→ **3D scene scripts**
━━━━━━
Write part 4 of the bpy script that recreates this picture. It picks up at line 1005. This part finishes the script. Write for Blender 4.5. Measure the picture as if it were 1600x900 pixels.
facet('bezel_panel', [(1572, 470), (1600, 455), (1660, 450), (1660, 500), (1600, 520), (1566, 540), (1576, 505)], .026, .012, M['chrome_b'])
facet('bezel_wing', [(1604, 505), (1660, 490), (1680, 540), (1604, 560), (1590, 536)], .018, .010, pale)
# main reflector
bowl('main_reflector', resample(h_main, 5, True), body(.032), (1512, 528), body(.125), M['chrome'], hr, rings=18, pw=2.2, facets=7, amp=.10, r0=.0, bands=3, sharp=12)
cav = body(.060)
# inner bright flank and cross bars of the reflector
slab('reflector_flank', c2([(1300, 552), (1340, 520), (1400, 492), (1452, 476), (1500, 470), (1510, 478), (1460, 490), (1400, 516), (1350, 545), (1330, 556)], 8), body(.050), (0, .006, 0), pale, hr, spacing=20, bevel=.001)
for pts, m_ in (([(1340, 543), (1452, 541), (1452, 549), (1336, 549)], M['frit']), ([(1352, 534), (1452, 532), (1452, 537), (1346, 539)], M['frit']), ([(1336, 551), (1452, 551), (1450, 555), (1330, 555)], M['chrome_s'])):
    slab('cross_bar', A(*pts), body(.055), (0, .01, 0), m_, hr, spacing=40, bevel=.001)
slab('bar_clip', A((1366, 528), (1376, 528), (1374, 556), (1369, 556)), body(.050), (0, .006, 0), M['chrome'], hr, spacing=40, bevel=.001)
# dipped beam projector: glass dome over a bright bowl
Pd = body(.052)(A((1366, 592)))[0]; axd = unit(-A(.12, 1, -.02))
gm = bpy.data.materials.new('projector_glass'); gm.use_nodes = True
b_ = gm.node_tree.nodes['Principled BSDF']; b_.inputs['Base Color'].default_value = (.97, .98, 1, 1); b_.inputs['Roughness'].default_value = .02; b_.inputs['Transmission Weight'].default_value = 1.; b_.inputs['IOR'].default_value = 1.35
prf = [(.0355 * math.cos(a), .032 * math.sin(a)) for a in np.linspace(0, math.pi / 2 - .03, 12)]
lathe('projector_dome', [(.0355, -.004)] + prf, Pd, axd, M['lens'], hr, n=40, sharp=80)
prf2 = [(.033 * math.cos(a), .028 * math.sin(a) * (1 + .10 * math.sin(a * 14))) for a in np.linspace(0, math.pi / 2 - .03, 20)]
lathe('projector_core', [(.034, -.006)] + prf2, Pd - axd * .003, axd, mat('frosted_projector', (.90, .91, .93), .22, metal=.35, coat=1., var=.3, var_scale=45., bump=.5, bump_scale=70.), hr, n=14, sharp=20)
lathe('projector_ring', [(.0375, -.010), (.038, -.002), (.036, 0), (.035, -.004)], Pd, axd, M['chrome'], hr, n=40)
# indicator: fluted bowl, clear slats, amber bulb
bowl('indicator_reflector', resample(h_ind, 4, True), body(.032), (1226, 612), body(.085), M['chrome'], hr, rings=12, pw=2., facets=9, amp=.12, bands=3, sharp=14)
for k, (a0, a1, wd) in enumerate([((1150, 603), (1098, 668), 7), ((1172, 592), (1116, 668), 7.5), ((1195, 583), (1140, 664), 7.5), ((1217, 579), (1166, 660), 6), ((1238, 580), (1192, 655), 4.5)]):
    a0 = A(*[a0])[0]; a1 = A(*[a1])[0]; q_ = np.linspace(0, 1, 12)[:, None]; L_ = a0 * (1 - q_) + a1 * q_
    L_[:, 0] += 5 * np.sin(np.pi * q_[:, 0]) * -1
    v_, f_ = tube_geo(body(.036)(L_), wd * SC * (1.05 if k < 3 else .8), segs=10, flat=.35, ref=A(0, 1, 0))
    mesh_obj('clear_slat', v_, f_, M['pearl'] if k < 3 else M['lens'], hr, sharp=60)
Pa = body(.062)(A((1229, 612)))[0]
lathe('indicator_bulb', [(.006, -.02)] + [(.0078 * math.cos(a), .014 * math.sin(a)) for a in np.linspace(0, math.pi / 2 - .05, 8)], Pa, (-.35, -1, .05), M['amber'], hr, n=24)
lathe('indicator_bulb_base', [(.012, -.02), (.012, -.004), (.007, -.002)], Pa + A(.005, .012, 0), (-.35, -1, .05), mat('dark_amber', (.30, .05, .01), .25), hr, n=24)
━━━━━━
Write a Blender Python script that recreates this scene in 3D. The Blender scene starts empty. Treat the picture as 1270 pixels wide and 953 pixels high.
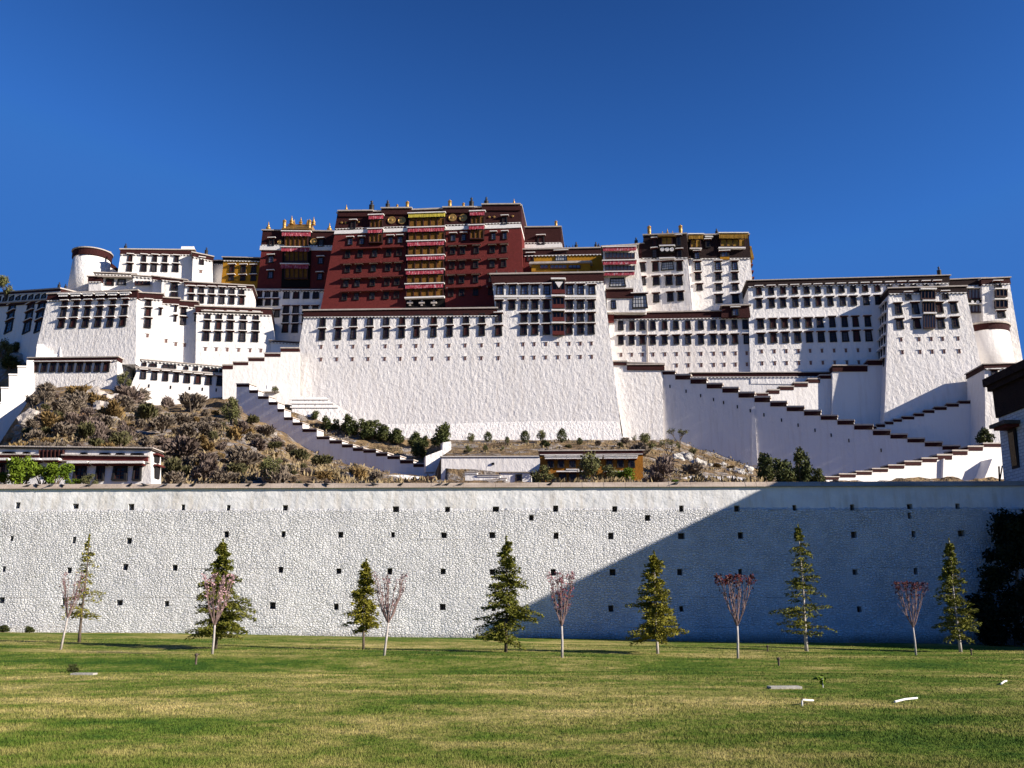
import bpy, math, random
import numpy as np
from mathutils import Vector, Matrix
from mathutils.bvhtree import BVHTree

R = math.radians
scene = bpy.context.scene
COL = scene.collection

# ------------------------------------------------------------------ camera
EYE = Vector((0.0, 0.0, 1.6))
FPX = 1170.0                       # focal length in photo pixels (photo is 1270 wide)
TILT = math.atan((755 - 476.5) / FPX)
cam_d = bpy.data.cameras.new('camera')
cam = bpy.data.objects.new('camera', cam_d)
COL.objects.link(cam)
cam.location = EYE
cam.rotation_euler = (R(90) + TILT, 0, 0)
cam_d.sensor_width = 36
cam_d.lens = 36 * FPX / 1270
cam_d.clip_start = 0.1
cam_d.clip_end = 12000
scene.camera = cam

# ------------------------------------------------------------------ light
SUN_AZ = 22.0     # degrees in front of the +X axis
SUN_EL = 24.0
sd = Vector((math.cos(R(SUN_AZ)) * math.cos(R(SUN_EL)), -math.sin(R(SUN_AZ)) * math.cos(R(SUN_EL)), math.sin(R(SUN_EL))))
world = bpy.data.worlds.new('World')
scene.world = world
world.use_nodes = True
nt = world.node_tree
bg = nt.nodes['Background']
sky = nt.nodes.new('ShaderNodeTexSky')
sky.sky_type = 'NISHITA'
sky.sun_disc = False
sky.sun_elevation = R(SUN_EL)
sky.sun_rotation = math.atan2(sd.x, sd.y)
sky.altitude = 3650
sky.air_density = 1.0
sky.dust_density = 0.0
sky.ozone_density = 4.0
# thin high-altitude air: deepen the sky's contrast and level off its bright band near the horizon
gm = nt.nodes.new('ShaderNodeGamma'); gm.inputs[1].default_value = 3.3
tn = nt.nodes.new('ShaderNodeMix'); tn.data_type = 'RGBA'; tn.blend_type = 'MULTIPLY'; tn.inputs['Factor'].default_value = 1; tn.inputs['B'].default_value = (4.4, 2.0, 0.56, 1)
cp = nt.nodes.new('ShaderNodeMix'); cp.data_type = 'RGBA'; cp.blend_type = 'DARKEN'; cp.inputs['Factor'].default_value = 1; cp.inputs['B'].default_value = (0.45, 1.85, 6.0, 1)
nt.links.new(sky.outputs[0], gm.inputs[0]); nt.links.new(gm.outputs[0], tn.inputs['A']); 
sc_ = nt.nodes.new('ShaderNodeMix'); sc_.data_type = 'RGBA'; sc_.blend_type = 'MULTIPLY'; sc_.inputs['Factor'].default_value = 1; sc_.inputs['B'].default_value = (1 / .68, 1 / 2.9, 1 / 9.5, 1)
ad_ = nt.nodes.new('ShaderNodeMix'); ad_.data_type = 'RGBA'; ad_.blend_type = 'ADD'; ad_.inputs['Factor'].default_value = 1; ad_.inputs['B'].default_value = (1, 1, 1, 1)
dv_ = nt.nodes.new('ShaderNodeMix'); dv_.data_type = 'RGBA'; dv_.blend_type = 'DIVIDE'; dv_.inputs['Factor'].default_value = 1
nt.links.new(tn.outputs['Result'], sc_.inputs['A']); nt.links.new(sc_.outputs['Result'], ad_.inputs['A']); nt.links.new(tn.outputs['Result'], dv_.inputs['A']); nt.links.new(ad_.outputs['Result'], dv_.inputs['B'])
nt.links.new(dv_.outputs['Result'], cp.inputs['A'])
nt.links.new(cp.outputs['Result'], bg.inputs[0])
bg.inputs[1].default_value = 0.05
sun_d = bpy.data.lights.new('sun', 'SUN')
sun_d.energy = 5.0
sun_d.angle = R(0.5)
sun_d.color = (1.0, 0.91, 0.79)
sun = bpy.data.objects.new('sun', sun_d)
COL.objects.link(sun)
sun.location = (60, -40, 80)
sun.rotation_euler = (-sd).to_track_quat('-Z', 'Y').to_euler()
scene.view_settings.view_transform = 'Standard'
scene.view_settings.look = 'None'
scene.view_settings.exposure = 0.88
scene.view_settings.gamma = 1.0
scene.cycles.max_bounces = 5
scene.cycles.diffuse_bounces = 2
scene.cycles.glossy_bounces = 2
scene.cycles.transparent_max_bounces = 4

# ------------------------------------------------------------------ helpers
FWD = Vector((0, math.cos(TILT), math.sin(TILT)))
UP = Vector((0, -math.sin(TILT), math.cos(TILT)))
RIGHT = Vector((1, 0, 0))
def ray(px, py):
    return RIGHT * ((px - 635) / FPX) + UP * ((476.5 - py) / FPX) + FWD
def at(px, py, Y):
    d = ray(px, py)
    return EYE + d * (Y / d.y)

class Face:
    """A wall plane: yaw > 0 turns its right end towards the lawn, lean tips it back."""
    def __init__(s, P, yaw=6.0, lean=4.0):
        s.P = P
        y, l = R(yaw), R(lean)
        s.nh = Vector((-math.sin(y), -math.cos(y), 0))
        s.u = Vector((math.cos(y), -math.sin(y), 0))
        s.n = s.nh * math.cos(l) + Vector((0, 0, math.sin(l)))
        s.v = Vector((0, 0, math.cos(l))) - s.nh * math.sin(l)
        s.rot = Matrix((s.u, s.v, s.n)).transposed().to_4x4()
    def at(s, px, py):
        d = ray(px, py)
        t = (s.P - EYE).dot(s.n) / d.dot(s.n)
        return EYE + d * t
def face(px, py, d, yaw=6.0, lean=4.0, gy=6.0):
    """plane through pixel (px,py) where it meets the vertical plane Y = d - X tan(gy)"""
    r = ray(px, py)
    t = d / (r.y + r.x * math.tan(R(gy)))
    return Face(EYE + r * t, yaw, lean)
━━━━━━
→ **WHAT IS REQUIRED**
In the listing above, find the line with "Write a Blender" and the line with "from mathutils.bvhtree import BVHTree". Set down both and every line between them, minus the pictures.

→ **EXERCISE SOLUTION**
Write a Blender Python script that recreates this scene in 3D. The Blender scene starts empty. Treat the picture as 1270 pixels wide and 953 pixels high.
import bpy, math, random
import numpy as np
from mathutils import Vector, Matrix
from mathutils.bvhtree import BVHTree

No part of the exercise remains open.